_SET PROBLEM_.
Transcribe the records below exactly, leaving out any pictures.

_RECORDS_.
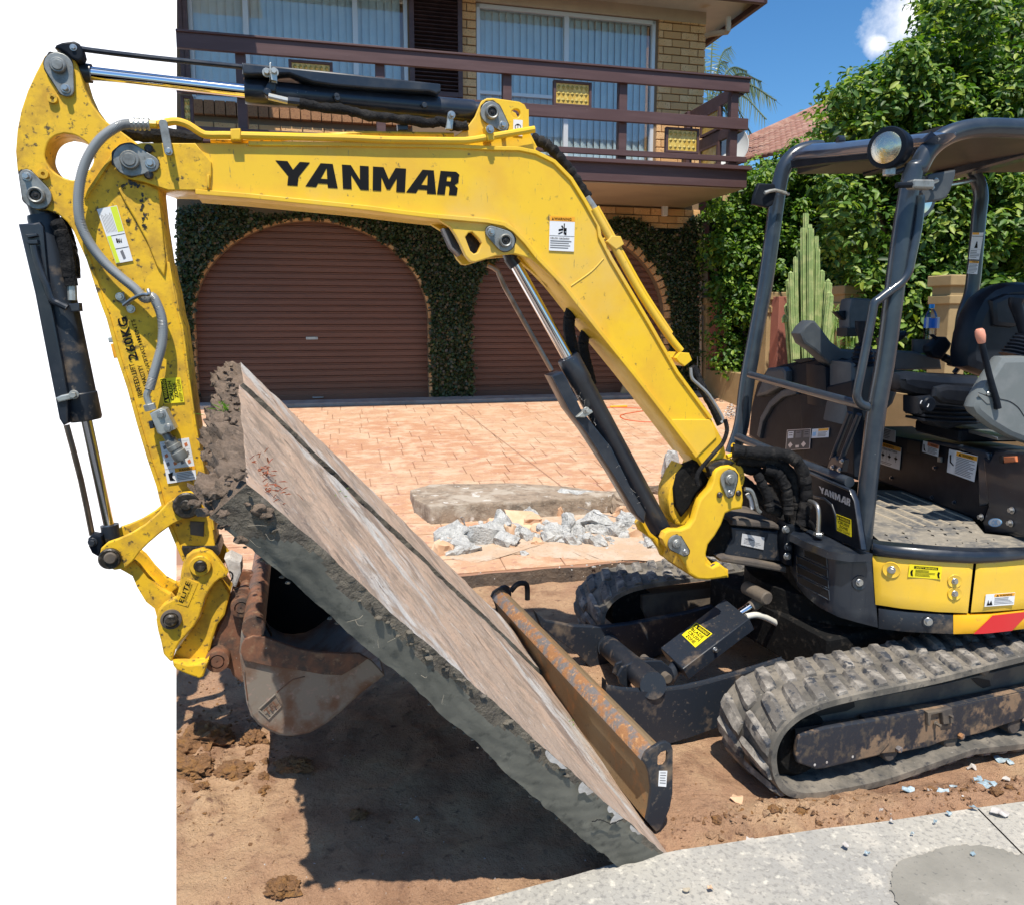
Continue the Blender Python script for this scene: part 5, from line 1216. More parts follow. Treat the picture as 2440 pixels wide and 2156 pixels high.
# weld seam
b = B(); b.tube([BP.at(p, -.001) for p in P('a2', 760, 880, 900, 780, 985, 690)], .0022, 'yellow', 6, 4); b.build('weld', boom)
# rear cylinder ears on top of the boom
ear = P('z2', 690, 822, 740, 790, 790, 745, 830, 690, 850, 640, 868, 600, 900, 584, 935, 583, 1090, 605, 1122, 622, 1136, 650, 1138, 760, 1150, 810, 1190, 866, 1190, 900, 900, 880, 700, 868, 500, 870)
b = B(); hole = [P('z2', 1070+27*math.cos(R(a)), 675+27*math.sin(R(a))) for a in range(0, 360, 24)]
b.prism(BP, ear, .02, .022, 'yellow', .003, holes=[hole]); b.prism(BP, ear, .135, .022, 'yellow', .003, holes=[hole], at=.02)
ribbon(b, BP, P('z2', 1138, 650, 1140, 780, 1190, 880), .012, .02, .135, 'yellow'); b.build('top_ear', boom)
keeper(boom, BP, 'z2', (925, 672), 66, (992, 745), 36, .02, hole=True)
# under ears with triangular hole
lug = P('z2', 600, 1300, 680, 1350, 712, 1400, 740, 1452, 770, 1520, 800, 1555, 830, 1560, 960, 1520, 1062, 1510, 1160, 1538, 1290, 1650, 1330, 1700, 1200, 1530, 1060, 1368, 950, 1320, 750, 1300)
tri = P('z2', 790, 1385, 810, 1380, 850, 1420, 868, 1445, 845, 1500, 822, 1510, 800, 1492, 770, 1410)
b = B(); b.prism(BP, lug, .0, .03, 'yellow', .004, holes=[tri]); b.prism(BP, lug, .145, .03, 'yellow', .004, holes=[tri], at=0); b.build('ram_ear', boom)
b = B(); b.prism(BP, tri, .07, .03, 'grease', .002); b.prism(BP, P('z2', 640, 1355, 680, 1350, 760, 1500, 740, 1520, 690, 1470), .05, .08, 'navy', .01); b.build('ram_ear_infill', boom)
keeper(boom, BP, 'z2', (1005, 1432), 62, (925, 1380), 36, .0, hole=True)
keeper(boom, BP, 'a7', (990, 1030), 118, (1145, 1055), 60, -.012, dots=((1135, 945, 32), (1135, 1145, 34)))
# steel pipes along the boom
b = B(); b.tube([BP.at(p, -.012) for p in P('z1', 925, 745, 1010, 725, 1060, 725, 1120, 745, 1200, 795, 1250, 805, 1400, 806, 2044, 822)+P('z2', 300, 832, 700, 838, 800, 834, 900, 818, 1180, 770)], .0125, 'yellow', 10, 5); b.build('pipe', boom); b = B()
b.tube([BP.at(p, .03) for p in P('z1', 1250, 835, 1500, 835, 2044, 800)+P('z2', 300, 798, 700, 805)], .009, 'yellow_dirty', 8, 3); b.build('pipe', boom)
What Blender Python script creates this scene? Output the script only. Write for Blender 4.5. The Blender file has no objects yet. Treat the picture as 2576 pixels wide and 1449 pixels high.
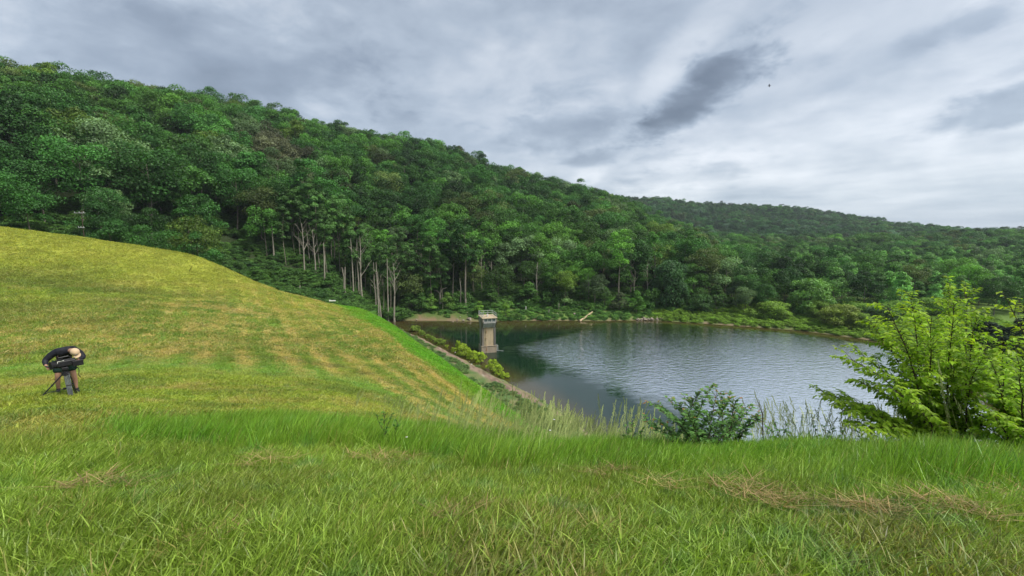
import bpy, bmesh, math, random
import numpy as np
from mathutils import Vector, Matrix, Euler

# ------------------------------------------------------------------ camera, sky, sun
SC = bpy.context.scene
EYE = 28.0                       # eye height above the lake
FPX, CU, CV = 1081.0, 1288.0, 724.5   # focal length and centre in survey pixels of the photograph
PITCH = math.radians(7.09)
cam_d = bpy.data.cameras.new('camera')
cam_d.sensor_width = 36.0
cam_d.lens = 36.0 * FPX / 2576.0
cam_d.clip_start = 0.1
cam_d.clip_end = 12000
cam = bpy.data.objects.new('camera', cam_d)
SC.collection.objects.link(cam)
cam.location = (0, 0, EYE)
cam.rotation_euler = (math.pi / 2 - PITCH, 0, 0)
SC.camera = cam

SUN_EL, SUN_AZ = math.radians(52), math.radians(115)     # azimuth clockwise from +Y: behind right shoulder
sun_d = bpy.data.lights.new('sun', 'SUN')
sun_d.energy = 1.5
sun_d.angle = math.radians(24)
sun_d.color = (1.0, 0.95, 0.86)
sun = bpy.data.objects.new('sun', sun_d)
SC.collection.objects.link(sun)
sd = Vector((math.cos(SUN_EL) * math.sin(SUN_AZ), math.cos(SUN_EL) * math.cos(SUN_AZ), math.sin(SUN_EL)))
sun.rotation_euler = sd.to_track_quat('Z', 'Y').to_euler()

SC.view_settings.view_transform = 'Standard'
SC.view_settings.look = 'None'
SC.view_settings.gamma = 1.0
SC.view_settings.use_curve_mapping = False
SC.view_settings.exposure = 1.9
SKY_GAIN = 0.345


class NT:
    """small helper to write node trees"""
    def __init__(s, tree):
        s.t = tree
        tree.nodes.clear()

    def n(s, typ, **kw):
        nd = s.t.nodes.new(typ)
        ins = kw.pop('ins', {})
        for k, v in kw.items():
            setattr(nd, k, v)
        for k, v in ins.items():
            if isinstance(v, bpy.types.NodeSocket):
                s.t.links.new(v, nd.inputs[k])
            else:
                nd.inputs[k].default_value = v
        return nd

    def l(s, a, b):
        s.t.links.new(a, b)

    def m(s, op, a, b=None, c=None, clamp=False):
        nd = s.t.nodes.new('ShaderNodeMath')
        nd.operation = op
        nd.use_clamp = clamp
        for i, v in enumerate((a, b, c)):
            if v is None:
                continue
            if isinstance(v, bpy.types.NodeSocket):
                s.t.links.new(v, nd.inputs[i])
            else:
                nd.inputs[i].default_value = v
        return nd.outputs[0]

    def mix(s, f, a, b, mode='MIX'):
        nd = s.t.nodes.new('ShaderNodeMix')
        nd.data_type = 'RGBA'
        nd.blend_type = mode
        for sock, v in ((nd.inputs[0], f), (nd.inputs[6], a), (nd.inputs[7], b)):
            if isinstance(v, bpy.types.NodeSocket):
                s.t.links.new(v, sock)
            elif isinstance(v, (tuple, list)):
                sock.default_value = tuple(v)[:3] + (1,)
            else:
                sock.default_value = v
        return nd.outputs[2]

    def noise(s, vec, scale, detail=4, rough=0.55, dist=0.0):
        nd = s.t.nodes.new('ShaderNodeTexNoise')
        nd.inputs['Scale'].default_value = scale
        nd.inputs['Detail'].default_value = detail
        nd.inputs['Roughness'].default_value = rough
        nd.inputs['Distortion'].default_value = dist
        if vec is not None:
            s.t.links.new(vec, nd.inputs['Vector'])
        return nd.outputs[0]

    def ramp(s, f, a, b, lo=0.0, hi=1.0, smooth=True):
        nd = s.t.nodes.new('ShaderNodeMapRange')
        nd.interpolation_type = 'SMOOTHSTEP' if smooth else 'LINEAR'
        s.t.links.new(f, nd.inputs[0])
        nd.inputs[1].default_value = a
        nd.inputs[2].default_value = b
        nd.inputs[3].default_value = lo
        nd.inputs[4].default_value = hi
        return nd.outputs[0]


world = bpy.data.worlds.new('World')
SC.world = world
world.use_nodes = True
w = NT(world.node_tree)
tc = w.n('ShaderNodeTexCoord')
sep = w.n('ShaderNodeSeparateXYZ', ins={0: tc.outputs['Generated']})
zz = w.m('MAXIMUM', sep.outputs[2], 0.0)
den = w.m('ADD', zz, 0.08)
px = w.m('DIVIDE', sep.outputs[0], den)
py = w.m('DIVIDE', sep.outputs[1], den)
wob = w.n('ShaderNodeCombineXYZ', ins={0: px, 1: py, 2: 0.0}).outputs[0]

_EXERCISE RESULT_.
Continue the Blender Python script for this scene: part 5, from line 1216. More parts follow. Treat the picture as 2440 pixels wide and 2156 pixels high.
# weld seam
b = B(); b.tube([BP.at(p, -.001) for p in P('a2', 760, 880, 900, 780, 985, 690)], .0022, 'yellow', 6, 4); b.build('weld', boom)
# rear cylinder ears on top of the boom
ear = P('z2', 690, 822, 740, 790, 790, 745, 830, 690, 850, 640, 868, 600, 900, 584, 935, 583, 1090, 605, 1122, 622, 1136, 650, 1138, 760, 1150, 810, 1190, 866, 1190, 900, 900, 880, 700, 868, 500, 870)
b = B(); hole = [P('z2', 1070+27*math.cos(R(a)), 675+27*math.sin(R(a))) for a in range(0, 360, 24)]
b.prism(BP, ear, .02, .022, 'yellow', .003, holes=[hole]); b.prism(BP, ear, .135, .022, 'yellow', .003, holes=[hole], at=.02)
ribbon(b, BP, P('z2', 1138, 650, 1140, 780, 1190, 880), .012, .02, .135, 'yellow'); b.build('top_ear', boom)
keeper(boom, BP, 'z2', (925, 672), 66, (992, 745), 36, .02, hole=True)
# under ears with triangular hole
lug = P('z2', 600, 1300, 680, 1350, 712, 1400, 740, 1452, 770, 1520, 800, 1555, 830, 1560, 960, 1520, 1062, 1510, 1160, 1538, 1290, 1650, 1330, 1700, 1200, 1530, 1060, 1368, 950, 1320, 750, 1300)
tri = P('z2', 790, 1385, 810, 1380, 850, 1420, 868, 1445, 845, 1500, 822, 1510, 800, 1492, 770, 1410)
b = B(); b.prism(BP, lug, .0, .03, 'yellow', .004, holes=[tri]); b.prism(BP, lug, .145, .03, 'yellow', .004, holes=[tri], at=0); b.build('ram_ear', boom)
b = B(); b.prism(BP, tri, .07, .03, 'grease', .002); b.prism(BP, P('z2', 640, 1355, 680, 1350, 760, 1500, 740, 1520, 690, 1470), .05, .08, 'navy', .01); b.build('ram_ear_infill', boom)
keeper(boom, BP, 'z2', (1005, 1432), 62, (925, 1380), 36, .0, hole=True)
keeper(boom, BP, 'a7', (990, 1030), 118, (1145, 1055), 60, -.012, dots=((1135, 945, 32), (1135, 1145, 34)))
# steel pipes along the boom
b = B(); b.tube([BP.at(p, -.012) for p in P('z1', 925, 745, 1010, 725, 1060, 725, 1120, 745, 1200, 795, 1250, 805, 1400, 806, 2044, 822)+P('z2', 300, 832, 700, 838, 800, 834, 900, 818, 1180, 770)], .0125, 'yellow', 10, 5); b.build('pipe', boom); b = B()
b.tube([BP.at(p, .03) for p in P('z1', 1250, 835, 1500, 835, 2044, 800)+P('z2', 300, 798, 700, 805)], .009, 'yellow_dirty', 8, 3); b.build('pipe', boom)
What Blender Python script creates this scene? Output the script only. Write for Blender 4.5. The Blender file has no objects yet. Treat the picture as 2576 pixels wide and 1449 pixels high.
import bpy, bmesh, math, random
import numpy as np
from mathutils import Vector, Matrix, Euler

# ------------------------------------------------------------------ camera, sky, sun
SC = bpy.context.scene
EYE = 28.0                       # eye height above the lake
FPX, CU, CV = 1081.0, 1288.0, 724.5   # focal length and centre in survey pixels of the photograph
PITCH = math.radians(7.09)
cam_d = bpy.data.cameras.new('camera')
cam_d.sensor_width = 36.0
cam_d.lens = 36.0 * FPX / 2576.0
cam_d.clip_start = 0.1
cam_d.clip_end = 12000
cam = bpy.data.objects.new('camera', cam_d)
SC.collection.objects.link(cam)
cam.location = (0, 0, EYE)
cam.rotation_euler = (math.pi / 2 - PITCH, 0, 0)
SC.camera = cam

SUN_EL, SUN_AZ = math.radians(52), math.radians(115)     # azimuth clockwise from +Y: behind right shoulder
sun_d = bpy.data.lights.new('sun', 'SUN')
sun_d.energy = 1.5
sun_d.angle = math.radians(24)
sun_d.color = (1.0, 0.95, 0.86)
sun = bpy.data.objects.new('sun', sun_d)
SC.collection.objects.link(sun)
sd = Vector((math.cos(SUN_EL) * math.sin(SUN_AZ), math.cos(SUN_EL) * math.cos(SUN_AZ), math.sin(SUN_EL)))
sun.rotation_euler = sd.to_track_quat('Z', 'Y').to_euler()

SC.view_settings.view_transform = 'Standard'
SC.view_settings.look = 'None'
SC.view_settings.gamma = 1.0
SC.view_settings.use_curve_mapping = False
SC.view_settings.exposure = 1.9
SKY_GAIN = 0.345


class NT:
    """small helper to write node trees"""
    def __init__(s, tree):
        s.t = tree
        tree.nodes.clear()

    def n(s, typ, **kw):
        nd = s.t.nodes.new(typ)
        ins = kw.pop('ins', {})
        for k, v in kw.items():
            setattr(nd, k, v)
        for k, v in ins.items():
            if isinstance(v, bpy.types.NodeSocket):
                s.t.links.new(v, nd.inputs[k])
            else:
                nd.inputs[k].default_value = v
        return nd

    def l(s, a, b):
        s.t.links.new(a, b)

    def m(s, op, a, b=None, c=None, clamp=False):
        nd = s.t.nodes.new('ShaderNodeMath')
        nd.operation = op
        nd.use_clamp = clamp
        for i, v in enumerate((a, b, c)):
            if v is None:
                continue
            if isinstance(v, bpy.types.NodeSocket):
                s.t.links.new(v, nd.inputs[i])
            else:
                nd.inputs[i].default_value = v
        return nd.outputs[0]

    def mix(s, f, a, b, mode='MIX'):
        nd = s.t.nodes.new('ShaderNodeMix')
        nd.data_type = 'RGBA'
        nd.blend_type = mode
        for sock, v in ((nd.inputs[0], f), (nd.inputs[6], a), (nd.inputs[7], b)):
            if isinstance(v, bpy.types.NodeSocket):
                s.t.links.new(v, sock)
            elif isinstance(v, (tuple, list)):
                sock.default_value = tuple(v)[:3] + (1,)
            else:
                sock.default_value = v
        return nd.outputs[2]

    def noise(s, vec, scale, detail=4, rough=0.55, dist=0.0):
        nd = s.t.nodes.new('ShaderNodeTexNoise')
        nd.inputs['Scale'].default_value = scale
        nd.inputs['Detail'].default_value = detail
        nd.inputs['Roughness'].default_value = rough
        nd.inputs['Distortion'].default_value = dist
        if vec is not None:
            s.t.links.new(vec, nd.inputs['Vector'])
        return nd.outputs[0]

    def ramp(s, f, a, b, lo=0.0, hi=1.0, smooth=True):
        nd = s.t.nodes.new('ShaderNodeMapRange')
        nd.interpolation_type = 'SMOOTHSTEP' if smooth else 'LINEAR'
        s.t.links.new(f, nd.inputs[0])
        nd.inputs[1].default_value = a
        nd.inputs[2].default_value = b
        nd.inputs[3].default_value = lo
        nd.inputs[4].default_value = hi
        return nd.outputs[0]


world = bpy.data.worlds.new('World')
SC.world = world
world.use_nodes = True
w = NT(world.node_tree)
tc = w.n('ShaderNodeTexCoord')
sep = w.n('ShaderNodeSeparateXYZ', ins={0: tc.outputs['Generated']})
zz = w.m('MAXIMUM', sep.outputs[2], 0.0)
den = w.m('ADD', zz, 0.08)
px = w.m('DIVIDE', sep.outputs[0], den)
py = w.m('DIVIDE', sep.outputs[1], den)
wob = w.n('ShaderNodeCombineXYZ', ins={0: px, 1: py, 2: 0.0}).outputs[0]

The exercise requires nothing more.